# What is expected
Using the listing below, copy every line that mentions "Blender".

# Records to use
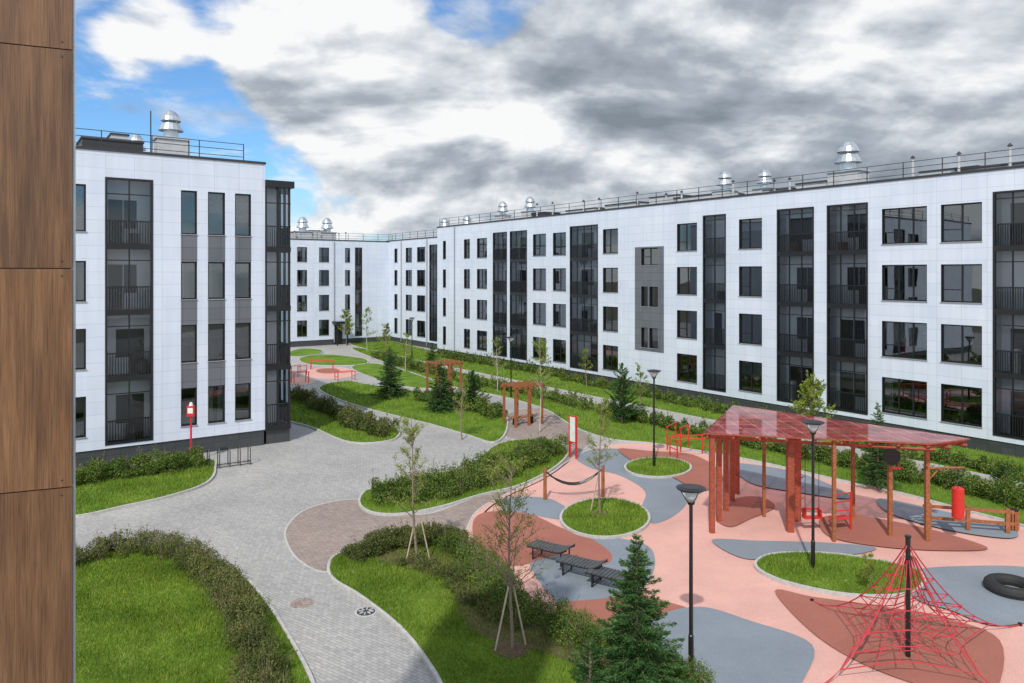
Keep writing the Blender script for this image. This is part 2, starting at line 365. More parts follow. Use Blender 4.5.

...

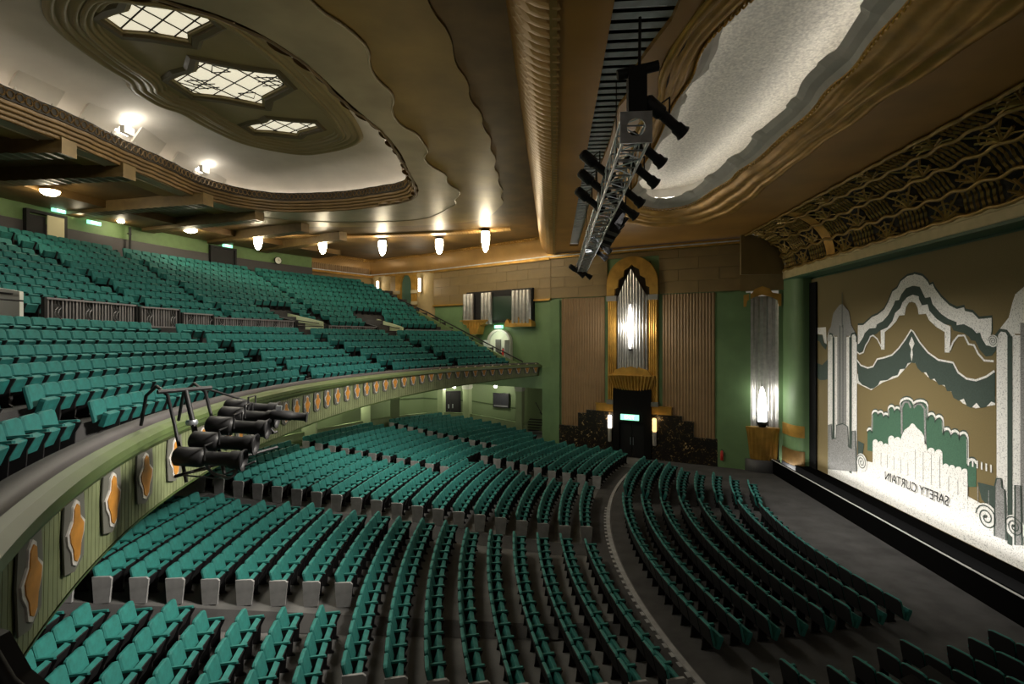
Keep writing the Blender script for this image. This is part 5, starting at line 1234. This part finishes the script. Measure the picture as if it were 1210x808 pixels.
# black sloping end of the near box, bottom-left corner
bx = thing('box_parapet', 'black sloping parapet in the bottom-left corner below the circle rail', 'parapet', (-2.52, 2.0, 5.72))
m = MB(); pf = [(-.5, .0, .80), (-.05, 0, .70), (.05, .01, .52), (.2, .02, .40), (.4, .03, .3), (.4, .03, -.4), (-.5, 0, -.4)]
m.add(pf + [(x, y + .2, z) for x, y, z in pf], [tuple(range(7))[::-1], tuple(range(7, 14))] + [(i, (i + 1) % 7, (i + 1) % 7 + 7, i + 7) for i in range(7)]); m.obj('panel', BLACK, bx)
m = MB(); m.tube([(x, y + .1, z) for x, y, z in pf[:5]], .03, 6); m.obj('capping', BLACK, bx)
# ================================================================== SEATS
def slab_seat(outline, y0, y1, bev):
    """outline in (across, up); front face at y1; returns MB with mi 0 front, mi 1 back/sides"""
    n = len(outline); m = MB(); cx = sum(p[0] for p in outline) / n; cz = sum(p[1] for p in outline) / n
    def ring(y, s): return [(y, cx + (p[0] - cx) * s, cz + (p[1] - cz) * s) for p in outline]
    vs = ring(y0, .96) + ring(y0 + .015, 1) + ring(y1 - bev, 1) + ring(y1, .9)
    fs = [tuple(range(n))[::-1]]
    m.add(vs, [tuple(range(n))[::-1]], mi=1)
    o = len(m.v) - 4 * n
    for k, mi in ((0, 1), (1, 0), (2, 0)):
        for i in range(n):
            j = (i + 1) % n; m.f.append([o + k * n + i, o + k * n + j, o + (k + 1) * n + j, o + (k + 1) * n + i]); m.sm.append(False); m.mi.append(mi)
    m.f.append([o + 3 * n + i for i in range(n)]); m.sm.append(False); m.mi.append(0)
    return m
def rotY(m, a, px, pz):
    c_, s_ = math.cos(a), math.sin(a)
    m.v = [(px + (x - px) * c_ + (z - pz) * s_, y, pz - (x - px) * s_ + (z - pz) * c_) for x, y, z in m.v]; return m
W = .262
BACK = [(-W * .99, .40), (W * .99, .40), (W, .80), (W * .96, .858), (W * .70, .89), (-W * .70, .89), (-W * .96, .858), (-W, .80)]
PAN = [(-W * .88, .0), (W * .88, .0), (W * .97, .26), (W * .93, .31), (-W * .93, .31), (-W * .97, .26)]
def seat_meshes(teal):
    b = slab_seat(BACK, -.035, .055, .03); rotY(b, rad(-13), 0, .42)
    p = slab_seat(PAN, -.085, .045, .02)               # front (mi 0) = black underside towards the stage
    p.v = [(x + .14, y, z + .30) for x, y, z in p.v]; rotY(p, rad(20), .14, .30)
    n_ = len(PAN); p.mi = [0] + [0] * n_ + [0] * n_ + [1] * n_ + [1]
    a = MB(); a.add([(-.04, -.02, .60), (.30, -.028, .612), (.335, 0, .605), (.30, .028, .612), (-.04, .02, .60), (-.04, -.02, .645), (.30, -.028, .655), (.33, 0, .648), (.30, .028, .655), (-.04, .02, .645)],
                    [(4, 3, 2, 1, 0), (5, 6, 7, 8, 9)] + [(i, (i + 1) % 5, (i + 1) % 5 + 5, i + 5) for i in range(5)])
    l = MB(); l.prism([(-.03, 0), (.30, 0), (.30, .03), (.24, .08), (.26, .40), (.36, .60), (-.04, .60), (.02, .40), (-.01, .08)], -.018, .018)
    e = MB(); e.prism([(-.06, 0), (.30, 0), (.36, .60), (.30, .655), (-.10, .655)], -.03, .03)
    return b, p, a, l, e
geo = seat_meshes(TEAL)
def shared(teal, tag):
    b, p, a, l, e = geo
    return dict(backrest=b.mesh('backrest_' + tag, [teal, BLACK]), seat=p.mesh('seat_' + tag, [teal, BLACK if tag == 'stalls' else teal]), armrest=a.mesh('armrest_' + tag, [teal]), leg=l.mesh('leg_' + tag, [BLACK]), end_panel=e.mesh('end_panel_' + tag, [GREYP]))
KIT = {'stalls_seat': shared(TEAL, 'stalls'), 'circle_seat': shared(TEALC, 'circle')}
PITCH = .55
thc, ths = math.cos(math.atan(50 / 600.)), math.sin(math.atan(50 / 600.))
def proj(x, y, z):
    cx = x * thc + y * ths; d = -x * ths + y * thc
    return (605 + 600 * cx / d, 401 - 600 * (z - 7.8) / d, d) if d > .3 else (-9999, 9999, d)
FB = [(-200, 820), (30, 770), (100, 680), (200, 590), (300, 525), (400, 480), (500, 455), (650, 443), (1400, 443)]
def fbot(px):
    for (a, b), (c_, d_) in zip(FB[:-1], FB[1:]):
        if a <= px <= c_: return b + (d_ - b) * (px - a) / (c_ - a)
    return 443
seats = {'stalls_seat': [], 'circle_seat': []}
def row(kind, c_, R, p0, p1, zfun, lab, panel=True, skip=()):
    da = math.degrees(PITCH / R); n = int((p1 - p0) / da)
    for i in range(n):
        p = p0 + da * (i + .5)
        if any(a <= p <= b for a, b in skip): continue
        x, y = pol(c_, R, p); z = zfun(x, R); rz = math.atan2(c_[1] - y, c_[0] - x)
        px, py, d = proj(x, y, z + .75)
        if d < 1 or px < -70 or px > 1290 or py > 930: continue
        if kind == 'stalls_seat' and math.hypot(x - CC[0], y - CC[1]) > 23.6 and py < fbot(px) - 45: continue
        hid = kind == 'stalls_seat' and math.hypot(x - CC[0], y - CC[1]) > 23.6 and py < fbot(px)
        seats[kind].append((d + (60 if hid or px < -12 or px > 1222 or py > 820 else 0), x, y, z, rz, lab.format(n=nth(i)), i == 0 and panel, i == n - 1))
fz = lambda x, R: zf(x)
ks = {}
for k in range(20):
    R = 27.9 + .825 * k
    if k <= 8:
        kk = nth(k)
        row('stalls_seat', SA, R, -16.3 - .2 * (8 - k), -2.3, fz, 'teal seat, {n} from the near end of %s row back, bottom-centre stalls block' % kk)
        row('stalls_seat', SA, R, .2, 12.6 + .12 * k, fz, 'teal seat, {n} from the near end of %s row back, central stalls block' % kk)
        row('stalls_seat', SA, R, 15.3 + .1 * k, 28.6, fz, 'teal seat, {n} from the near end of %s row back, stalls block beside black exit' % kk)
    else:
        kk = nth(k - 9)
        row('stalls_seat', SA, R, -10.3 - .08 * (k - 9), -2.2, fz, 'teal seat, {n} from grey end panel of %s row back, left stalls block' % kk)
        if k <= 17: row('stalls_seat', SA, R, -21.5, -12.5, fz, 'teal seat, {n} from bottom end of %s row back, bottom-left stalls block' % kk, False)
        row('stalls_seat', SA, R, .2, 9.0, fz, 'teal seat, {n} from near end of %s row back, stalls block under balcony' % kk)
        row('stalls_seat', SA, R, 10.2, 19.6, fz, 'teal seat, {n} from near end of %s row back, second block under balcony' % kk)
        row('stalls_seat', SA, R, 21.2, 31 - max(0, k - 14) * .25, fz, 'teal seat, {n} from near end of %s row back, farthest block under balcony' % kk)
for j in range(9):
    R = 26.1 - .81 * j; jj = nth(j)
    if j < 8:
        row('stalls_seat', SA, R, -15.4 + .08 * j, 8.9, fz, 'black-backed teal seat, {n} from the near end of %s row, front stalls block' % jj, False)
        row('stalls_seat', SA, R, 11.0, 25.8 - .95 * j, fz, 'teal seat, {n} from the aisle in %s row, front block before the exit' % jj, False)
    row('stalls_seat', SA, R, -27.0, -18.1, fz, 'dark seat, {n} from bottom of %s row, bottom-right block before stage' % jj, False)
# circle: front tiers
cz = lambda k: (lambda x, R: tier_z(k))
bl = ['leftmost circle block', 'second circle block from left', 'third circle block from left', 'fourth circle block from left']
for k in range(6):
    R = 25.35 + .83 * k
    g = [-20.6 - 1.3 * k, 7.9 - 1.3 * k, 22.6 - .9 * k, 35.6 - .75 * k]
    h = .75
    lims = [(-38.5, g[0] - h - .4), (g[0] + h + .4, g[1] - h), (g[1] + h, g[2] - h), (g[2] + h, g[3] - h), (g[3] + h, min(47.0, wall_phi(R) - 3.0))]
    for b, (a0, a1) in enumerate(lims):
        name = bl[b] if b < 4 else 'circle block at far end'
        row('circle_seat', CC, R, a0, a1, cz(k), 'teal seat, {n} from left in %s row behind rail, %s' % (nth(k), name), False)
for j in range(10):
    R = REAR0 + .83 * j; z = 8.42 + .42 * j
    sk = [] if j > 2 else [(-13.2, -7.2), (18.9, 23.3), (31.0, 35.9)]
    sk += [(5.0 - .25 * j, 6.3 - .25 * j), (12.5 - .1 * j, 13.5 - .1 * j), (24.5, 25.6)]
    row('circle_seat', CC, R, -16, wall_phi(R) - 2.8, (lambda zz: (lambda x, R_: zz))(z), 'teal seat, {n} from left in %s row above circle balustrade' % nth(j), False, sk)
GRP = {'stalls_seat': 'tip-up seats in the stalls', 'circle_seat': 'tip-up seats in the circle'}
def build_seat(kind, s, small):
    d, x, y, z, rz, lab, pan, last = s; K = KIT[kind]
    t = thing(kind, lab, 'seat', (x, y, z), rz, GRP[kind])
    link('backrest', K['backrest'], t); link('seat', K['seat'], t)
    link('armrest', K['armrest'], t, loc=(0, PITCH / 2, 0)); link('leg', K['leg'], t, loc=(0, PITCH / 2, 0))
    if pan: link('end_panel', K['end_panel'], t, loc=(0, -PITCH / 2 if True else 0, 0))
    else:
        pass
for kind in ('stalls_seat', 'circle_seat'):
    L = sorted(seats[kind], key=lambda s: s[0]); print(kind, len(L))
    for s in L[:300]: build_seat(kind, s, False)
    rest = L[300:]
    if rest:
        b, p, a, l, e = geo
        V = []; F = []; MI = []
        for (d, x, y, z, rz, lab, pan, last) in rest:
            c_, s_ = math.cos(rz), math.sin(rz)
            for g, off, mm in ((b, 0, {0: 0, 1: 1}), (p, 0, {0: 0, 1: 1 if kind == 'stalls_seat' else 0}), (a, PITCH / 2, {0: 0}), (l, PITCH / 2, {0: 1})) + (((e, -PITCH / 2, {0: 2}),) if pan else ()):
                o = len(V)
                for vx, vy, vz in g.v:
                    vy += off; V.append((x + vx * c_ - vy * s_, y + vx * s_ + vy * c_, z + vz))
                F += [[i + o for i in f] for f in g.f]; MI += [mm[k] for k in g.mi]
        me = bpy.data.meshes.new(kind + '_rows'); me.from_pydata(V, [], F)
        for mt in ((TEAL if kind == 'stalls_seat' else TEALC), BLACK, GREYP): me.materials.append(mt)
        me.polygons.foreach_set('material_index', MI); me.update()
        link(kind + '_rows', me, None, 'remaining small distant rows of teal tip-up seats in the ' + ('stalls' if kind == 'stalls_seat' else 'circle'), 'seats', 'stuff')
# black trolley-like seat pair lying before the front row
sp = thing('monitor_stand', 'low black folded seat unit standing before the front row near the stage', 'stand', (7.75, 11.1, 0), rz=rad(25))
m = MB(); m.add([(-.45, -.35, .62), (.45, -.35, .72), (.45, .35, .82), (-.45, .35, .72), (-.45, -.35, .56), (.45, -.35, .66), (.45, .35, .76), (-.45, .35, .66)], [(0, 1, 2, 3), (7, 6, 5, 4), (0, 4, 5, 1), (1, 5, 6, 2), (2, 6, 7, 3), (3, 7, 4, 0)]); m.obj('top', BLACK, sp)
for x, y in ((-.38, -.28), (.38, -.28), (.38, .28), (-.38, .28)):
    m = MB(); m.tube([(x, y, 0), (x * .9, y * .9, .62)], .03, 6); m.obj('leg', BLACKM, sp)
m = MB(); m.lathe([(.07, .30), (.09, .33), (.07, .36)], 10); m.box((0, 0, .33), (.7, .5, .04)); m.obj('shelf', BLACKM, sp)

# The reply
Keep writing the Blender script for this image. This is part 2, starting at line 365. More parts follow. Use Blender 4.5.
Keep writing the Blender script for this image. This is part 5, starting at line 1234. This part finishes the script. Measure the picture as if it were 1210x808 pixels.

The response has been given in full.